Culture
Le Carnet de lecture de Lionel Guibout, peintre et sculpteur
Auteur : Olivier Olgan
Article publié le 25 mars 2022
Inspirée d’un panthéisme habitée de figures mythologiques, la peinture de Lionel Guibout s’inscrit résolument dans son temps et dans une nature qu’il convient de respecter plus que de s’épuiser à la maitriser. La Fondation Taylor présente du 31 mars au 23 avril 2022 Trente ans de réflexion d’un artiste « sauvage » qui revendique de travailler non pas d’après, mais tout contre nature pour une œuvre fusionnant le mimesis occidental, et l’épanouissement du potentiel de situation oriental.
Un imaginaire en fermentation sans fin
Pénétrer dans l’atelier de la région parisienne de Lionel Guibout, c’est intégrer un espace, habité dans tous les sens du terme, par une œuvre en expansion, où tous les médiums se côtoient dans une fermentation créative qui envahit tout, murs et niches. Une nature mythique – recrée nourrie de références mythologiques – y prospère : corps et arbres fusionnent, des forêts se déploient, des empreintes d’écorce se dressent, des champs colorés s’épanouissent… Tout un univers semble vivre, où se lovent des corps épanouis, où se glissent un peu partout des somptueux paysages presque incandescents, …

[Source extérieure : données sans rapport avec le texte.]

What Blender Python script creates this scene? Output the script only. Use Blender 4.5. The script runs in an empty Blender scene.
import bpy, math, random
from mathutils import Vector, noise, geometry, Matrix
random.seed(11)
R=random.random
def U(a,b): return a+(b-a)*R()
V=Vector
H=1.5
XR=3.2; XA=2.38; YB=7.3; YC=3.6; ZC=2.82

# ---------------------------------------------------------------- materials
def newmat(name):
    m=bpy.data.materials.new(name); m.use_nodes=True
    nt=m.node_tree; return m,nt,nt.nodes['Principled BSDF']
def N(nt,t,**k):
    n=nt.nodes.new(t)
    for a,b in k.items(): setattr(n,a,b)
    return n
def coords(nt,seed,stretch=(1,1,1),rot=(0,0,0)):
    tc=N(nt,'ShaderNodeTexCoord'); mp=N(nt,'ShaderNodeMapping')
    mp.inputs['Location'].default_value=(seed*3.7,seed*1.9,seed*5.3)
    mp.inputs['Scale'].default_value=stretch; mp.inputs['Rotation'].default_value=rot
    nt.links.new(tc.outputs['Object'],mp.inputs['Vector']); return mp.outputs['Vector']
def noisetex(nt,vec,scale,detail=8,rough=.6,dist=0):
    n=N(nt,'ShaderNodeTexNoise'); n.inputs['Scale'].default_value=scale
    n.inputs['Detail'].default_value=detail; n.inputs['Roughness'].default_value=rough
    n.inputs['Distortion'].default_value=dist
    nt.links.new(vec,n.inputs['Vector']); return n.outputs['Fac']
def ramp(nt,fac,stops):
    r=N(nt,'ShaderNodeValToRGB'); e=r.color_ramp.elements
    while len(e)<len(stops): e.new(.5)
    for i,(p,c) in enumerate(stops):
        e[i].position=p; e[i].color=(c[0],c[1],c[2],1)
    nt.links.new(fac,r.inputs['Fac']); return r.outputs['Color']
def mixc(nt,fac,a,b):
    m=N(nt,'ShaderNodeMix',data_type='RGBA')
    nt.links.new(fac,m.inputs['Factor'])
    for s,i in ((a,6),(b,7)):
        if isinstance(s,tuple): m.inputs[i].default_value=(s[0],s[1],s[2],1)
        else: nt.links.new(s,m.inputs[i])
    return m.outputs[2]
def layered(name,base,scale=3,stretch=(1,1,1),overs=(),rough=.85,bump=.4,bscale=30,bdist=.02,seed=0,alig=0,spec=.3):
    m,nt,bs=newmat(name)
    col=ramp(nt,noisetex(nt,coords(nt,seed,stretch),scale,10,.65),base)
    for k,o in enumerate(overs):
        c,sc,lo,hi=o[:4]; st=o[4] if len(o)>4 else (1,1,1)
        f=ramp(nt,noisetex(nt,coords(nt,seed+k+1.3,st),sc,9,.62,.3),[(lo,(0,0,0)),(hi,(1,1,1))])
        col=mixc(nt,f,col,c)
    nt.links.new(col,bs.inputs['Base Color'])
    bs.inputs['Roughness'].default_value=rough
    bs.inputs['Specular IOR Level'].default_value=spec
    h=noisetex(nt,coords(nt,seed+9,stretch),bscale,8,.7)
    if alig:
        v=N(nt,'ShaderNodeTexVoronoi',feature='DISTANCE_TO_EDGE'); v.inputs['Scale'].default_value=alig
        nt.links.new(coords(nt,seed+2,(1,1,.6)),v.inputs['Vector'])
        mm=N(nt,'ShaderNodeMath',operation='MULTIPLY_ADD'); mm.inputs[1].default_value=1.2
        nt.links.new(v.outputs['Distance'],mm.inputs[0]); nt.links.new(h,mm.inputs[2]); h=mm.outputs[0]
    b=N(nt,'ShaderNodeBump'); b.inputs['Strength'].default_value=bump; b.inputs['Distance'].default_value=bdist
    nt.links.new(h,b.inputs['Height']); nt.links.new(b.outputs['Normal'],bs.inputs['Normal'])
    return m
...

Sans fin ne vaut pas seulement pour les paysages qui habitent les murs, mais aussi pour ces troncs feuillus qui nous aspirent …
Agir sur le motif tout contre la nature
Quelques soient les techniques utilisées, qu’il n’a cessé de perfectionner, et elles sont nombreuses (huile, lavis, bronze et quelques mixtures dont il a le secret), Lionel Guibout les détourne pour mieux capter la présence d’une nature – non qui le dépasse – au contraire qu’il embrase de façon jubilatoire.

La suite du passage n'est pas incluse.